What a sad, messed-up book. What a sad, messed-up life. Jennifer Saginor’s father happened to be the personal doctor of Hugh Hefner, so Jennifer and her little sister, Savannah, ended up spending a lot of time at the Playboy Mansion after their parents’ divorce. This book is an accounting of her time there, and it doesn’t seem to hold much back.
When she and her sister were in elementary school, it seemed so cool to hang out at the Mansion - there were monkeys to feed, birds to watch, unlimited room service, pools filled with naked but friendly girls who loved to dress up and dote on the sisters - and their dad was right in the middle of all of it. Eventually, pulled in two directions by their parents, the sisters split up. Jennifer stayed with her dad (who had his own house, but mostly lived at the Mansion) and her little sister stayed with their mother (who seemed like a relatively normal person). What a difference a choice like that makes…
I’ve read a couple other books about the Playboy Mansion, and while the salacious details are always fun to read, I usually find myself having very little sympathy for any girl who moved in there. People like Holly Madison and Kendra Wilkinson made decisions as adults to adopt a certain sexual lifestyle in exchange for fame and luxury. Any attempt to make themselves sound used or broken just sounds whiny, because they willingly chose that life.
Jennifer, however, did not choose this life. She may have alienated her mother and put up with a lot of emotional abuse from her father to be the cool teenager who got to be at the Mansion, but she was still just a child. She wasn’t even old enough to drive when the hard drugs started, the casual sex started, and part of me aches for how empty her existence was. When she did get to see her father, he was usually having sex with a random hopeful, or sitting by the pool rating women’s bodies. Not the greatest of role models - in fact, it sounded like Hef was more normal towards her than her own dad was.
This book is a super easy read…as a result of the Mansion lifestyle, the author barely finished high school and it shows in the writing. (Her tutors did her work.) There is a lot of name-dropping, a lot of stories and a lot of sex. Like, everywhere. Like, everyone. Somehow this girl remembers every outfit (including designers) she ever wore or saw other people wearing, and the book is filled with things like “she walked in with her Gucci wrap dress, red Prada shoes and Harry Winston jewelry” or “I decided to wear my faded Sassoon jeans, white Keds and two bangles on my wrist”. Then she calls the other people label whores. That got old fast.

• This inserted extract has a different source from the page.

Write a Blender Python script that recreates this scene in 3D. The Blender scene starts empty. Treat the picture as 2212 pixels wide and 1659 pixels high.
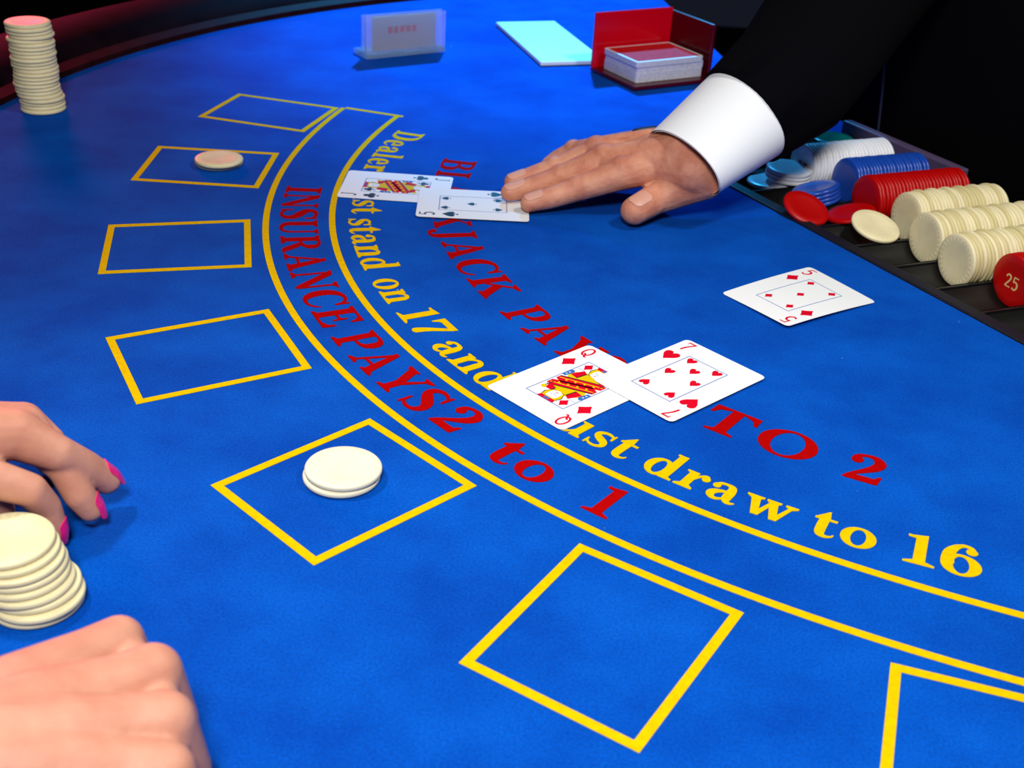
import bpy, bmesh, math, random
from mathutils import Vector, Matrix

random.seed(7)
SC = bpy.context.scene
COL = SC.collection
D2R = math.pi / 180.0

# ------------------------------------------------------------------ camera
W, H = 2212.0, 1659.0
F_PX, PITCH, ROLL, CAM_H = 2659.73, 0.507697, 0.0631776, 0.35812      # felt surface is z = 0
FW = Vector((0, math.cos(PITCH), -math.sin(PITCH)))
_r = Vector((1, 0, 0)); _u = _r.cross(FW)
RT = _r * math.cos(ROLL) + _u * math.sin(ROLL)
UP = -_r * math.sin(ROLL) + _u * math.cos(ROLL)
CAM = Vector((0, 0, CAM_H))
cd = bpy.data.cameras.new('camera'); cam = bpy.data.objects.new('camera', cd); COL.objects.link(cam)
cd.sensor_width = 36.0; cd.lens = F_PX / W * 36.0; cd.clip_start = 0.01; cd.clip_end = 60
m = Matrix((RT, UP, -FW)).transposed().to_4x4(); m.translation = CAM
cam.matrix_world = m
cd.dof.use_dof = True; cd.dof.focus_distance = 0.77; cd.dof.aperture_fstop = 15.0
SC.camera = cam

# ------------------------------------------------------------------ world, lights, exposure
wd = bpy.data.worlds.new('world'); SC.world = wd; wd.use_nodes = True
wd.node_tree.nodes['Background'].inputs[0].default_value = (0.35, 0.42, 0.75, 1)
wd.node_tree.nodes['Background'].inputs[1].default_value = 0.02
SC.view_settings.view_transform = 'Standard'; SC.view_settings.look = 'None'
SC.view_settings.gamma = 1.0; SC.view_settings.exposure = 0.0
try: SC.view_settings.use_curve_mapping = False
except Exception: pass

def aim(o, tgt):
    o.rotation_euler = (Vector(tgt) - o.location).to_track_quat('-Z', 'Y').to_euler()
def area(name, loc, tgt, size, power, col, shape='DISK', spread=math.pi):
    l = bpy.data.lights.new(name, 'AREA'); l.shape = shape; l.size = size; l.energy = power; l.color = col; l.spread = spread
    o = bpy.data.objects.new(name, l); COL.objects.link(o); o.location = loc; aim(o, tgt); return o
def spot(name, loc, tgt, ang, blend, power, col, rad=0.05):
    l = bpy.data.lights.new(name, 'SPOT'); l.spot_size = ang * D2R; l.spot_blend = blend; l.energy = power; l.color = col; l.shadow_soft_size = rad
    o = bpy.data.objects.new(name, l); COL.objects.link(o); o.location = loc; aim(o, tgt); return o
area('front_lamp_light', (-0.06, -0.12, 0.80), (0.08, 0.55, 0), 0.22, 11.5, (1.0, 0.99, 0.96))
spot('table_lamp_light', (-0.55, 0.72, 1.0), (0.12, 0.42, 0), 54, 1.0, 34.0, (1.0, 0.99, 0.95), 0.05)
area('dealer_side_lamp_light', (0.58, 0.66, 1.05), (0.26, 0.85, 0), 0.14, 6.0, (1.0, 0.97, 0.90))
spot('blue_stage_light', (0.0, 3.3, 1.9), (0.0, 1.58, 0), 20, 0.8, 1000.0, (0.03, 0.42, 1.0), 0.08)
area('red_stage_light', (-1.5, 3.2, 0.85), (-0.62, 1.05, 0), 0.5, 1.3, (1.0, 0.05, 0.14), spread=0.45)

# ------------------------------------------------------------------ helpers
def px(x, y, z=0.0):
    """point at height z on the line of sight of photo pixel (x, y)"""
    d = FW + RT * ((x - W / 2) / F_PX) + UP * ((H / 2 - y) / F_PX)
    return CAM + d * ((z - CAM_H) / d.z)

MATS = {}
def mat(name, col, rough=0.5, spec=0.5, **k):
    if name in MATS: return MATS[name]
    mt = bpy.data.materials.new(name); mt.use_nodes = True
    b = mt.node_tree.nodes['Principled BSDF']
    b.inputs['Base Color'].default_value = (*col, 1); b.inputs['Roughness'].default_value = rough
    b.inputs['Specular IOR Level'].default_value = spec
    for kk, v in k.items():
        if kk.startswith('_'): continue
        b.inputs[kk.replace('_', ' ')].default_value = v
    MATS[name] = mt
    nt = mt.node_tree
    if k.get('_vary'):                       # gentle colour mottling
        amt, sc = k['_vary']
        tc = nt.nodes.new('ShaderNodeTexCoord'); n = nt.nodes.new('ShaderNodeTexNoise'); n.inputs['Scale'].default_value = sc; n.inputs['Detail'].default_value = 5
        nt.links.new(tc.outputs['Object'], n.inputs['Vector'])
        r = nt.nodes.new('ShaderNodeValToRGB')
        r.color_ramp.elements[0].position = 0.3; r.color_ramp.elements[1].position = 0.7
        r.color_ramp.elements[0].color = (*[c * (1 - amt) for c in col], 1); r.color_ramp.elements[1].color = (*[min(1, c * (1 + amt)) for c in col], 1)
        nt.links.new(n.outputs['Fac'], r.inputs['Fac']); nt.links.new(r.outputs['Color'], b.inputs['Base Color'])
    if k.get('_bump'):
        st_, sc, dist = k['_bump']
        tc = nt.nodes.new('ShaderNodeTexCoord'); n = nt.nodes.new('ShaderNodeTexNoise'); n.inputs['Scale'].default_value = sc; n.inputs['Detail'].default_value = 4
        nt.links.new(tc.outputs['Object'], n.inputs['Vector'])
        bp = nt.nodes.new('ShaderNodeBump'); bp.inputs['Strength'].default_value = st_; bp.inputs['Distance'].default_value = dist
        nt.links.new(n.outputs['Fac'], bp.inputs['Height']); nt.links.new(bp.outputs['Normal'], b.inputs['Normal'])
    return mt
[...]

I enjoyed this book though, because it was different from the usual “woe is me, I was a Playmate” writing you see about the Playboy Mansion. This was much more of an inside look from eyes that had no business seeing the things they were seeing. I’d give it a four for content, but a three for the writing style. It’s surprisingly a pretty good read that was hard to put down and shows a totally different look at life in the Playboy Mansion. 3.5 rounded up to four.
UPDATE, January 2022: The new show “Secrets of Playboy” on A&E says that this author’s dad was one of Hef’s lovers. That and the allegations of abuse, rapes, sexual assault, overdoses, deaths, etc. - it makes this all even crazier!